L’escalade de la concurrence entre les États-Unis et la Chine pour l’accès aux minéraux critiques en Afrique a récemment pris une tournure significative, marquée par des engagements financiers substantiels destinés à renforcer les infrastructures ferroviaires sur le continent. Avec plus d’un milliard de dollars alloués par Pékin pour la rénovation de la liaison ferroviaire entre la Zambie et la Tanzanie, et un investissement de plus de 250 millions de dollars par Washington pour améliorer le réseau ferré entre la République démocratique du Congo (RDC) et l’Angola, l’objectif est clair : faciliter l’exportation du cuivre africain. Cette stratégie d’investissement met en lumière la bataille pour l’influence dans le secteur crucial des minéraux critiques, essentiels à la transition énergétique mondiale.

Selon le Centre européen pour la gestion des politiques de développement (ECDPM), cette rivalité offre aux nations africaines une fenêtre d’opportunité pour négocier le développement local de ces ressources précieuses.

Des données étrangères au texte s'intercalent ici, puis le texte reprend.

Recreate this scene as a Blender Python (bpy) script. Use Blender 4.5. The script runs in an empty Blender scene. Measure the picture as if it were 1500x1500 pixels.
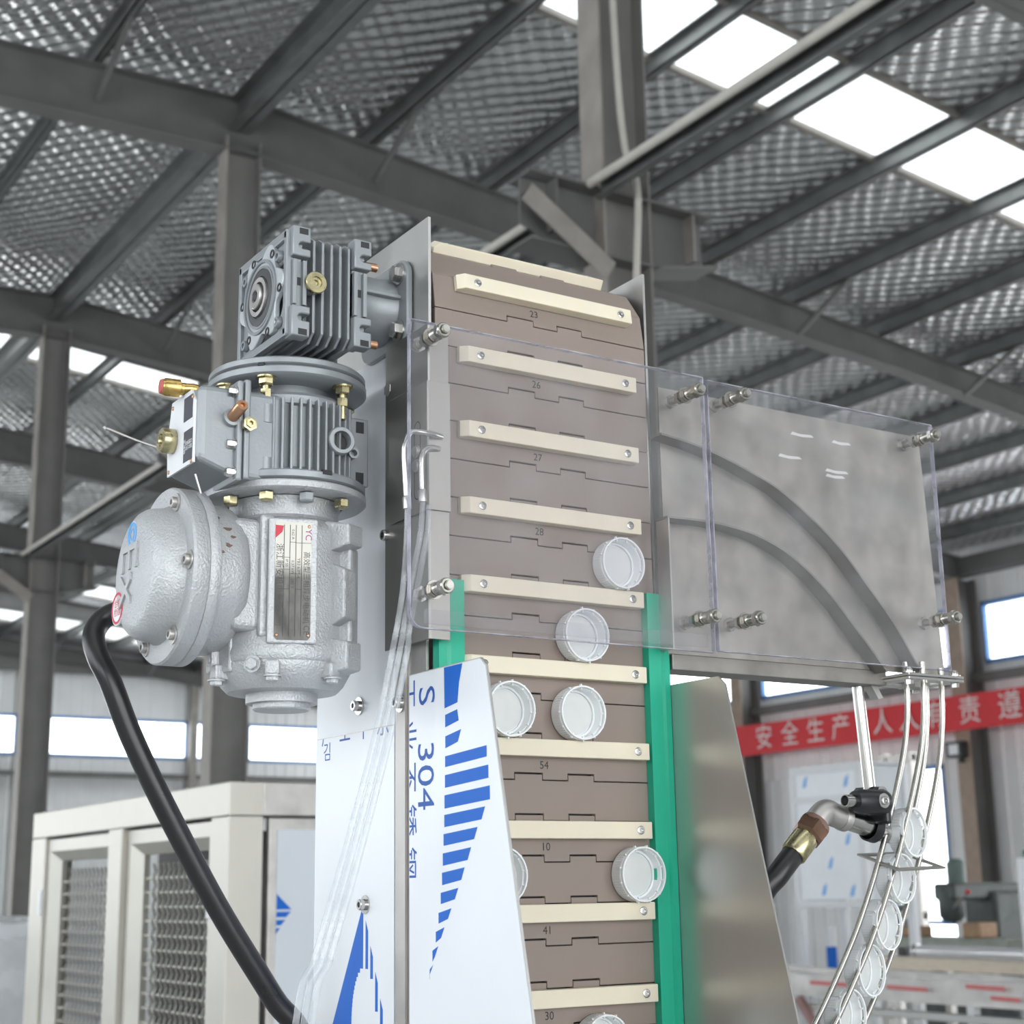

Un rapport de novembre 2023, intitulé « Green industrialisation: Leveraging critical raw materials for an African battery value chain », suggère que les leaders africains devraient orienter les discussions avec ces puissances vers des investissements dans la chaîne de valeur des batteries électriques, exploitant ainsi au mieux les ressources minérales du continent.
Actuellement, les investissements se concentrent principalement sur l’extraction minière et les infrastructures logistiques nécessaires pour transporter rapidement les matières premières hors d’Afrique. Une stratégie plus inclusive, permettant le développement de chaînes de valeur locales, semble donc être une avenue prometteuse pour une coopération plus étroite.
Le rapport met également en garde contre une approche perçue comme unilatérale par les partenaires internationaux, qui pourrait renforcer la méfiance existante entre l’Afrique et ses investisseurs étrangers. Il est crucial de dépasser la simple extraction des ressources pour contribuer au développement réel du continent.
Les implications de la compétition sino-américaine pour l’Afrique
Le retard des États-Unis par rapport à la Chine dans le secteur minier africain a incité Washington à utiliser la demande africaine en infrastructures de transformation locale comme un levier concurrentiel. Cela s’illustre par le soutien américain à la construction d’une usine en Tanzanie, qui devrait commencer à produire du nickel de qualité pour batteries d’ici 2026, destiné aux marchés américain et international.
Cette initiative s’inscrit dans un effort plus large pour développer une chaîne de valeur transfrontalière intégrée pour les batteries électriques, illustré par un accord tripartite signé avec la RDC et la Zambie en décembre 2022. Avec le Partenariat pour la sécurité des minéraux, les États-Unis envisagent d’étendre ces collaborations à d’autres nations africaines, en partenariat avec l’UE, le Canada et l’Australie.
Les bénéfices potentiels et les défis à surmonter

La mise en œuvre de ces projets pourrait significativement accroître les revenus des pays africains riches en minéraux critiques. Alors que l’Afrique ne devrait capter que 55 milliards de dollars sur une chaîne de valeur des batteries et véhicules électriques estimée à 8800 milliards de dollars d’ici 2025, une intégration plus profonde dans cette chaîne pourrait révolutionner les perspectives économiques du continent.
Cependant, des défis subsistent, notamment en termes de financement, de réglementation et de capacités techniques. Le développement d’une industrie locale nécessitera des investissements considérables et une coopération internationale soutenue pour réaliser le plein potentiel de l’Afrique dans la nouvelle économie globale des minéraux critiques.
En résumé, l’intérêt croissant de la Chine et des États-Unis pour les minéraux critiques africains représente une opportunité unique pour le continent de négocier son rôle dans la chaîne de valeur mondiale, en allant au-delà de la simple extraction pour atteindre une transformation et une valorisation locale accrues. La clé du succès résidera dans la capacité des pays africains à naviguer habilement dans cette dynamique géopolitique, en tirant parti de leur position pour attirer des investissements stratégiques qui favorisent un développement durable et inclusif.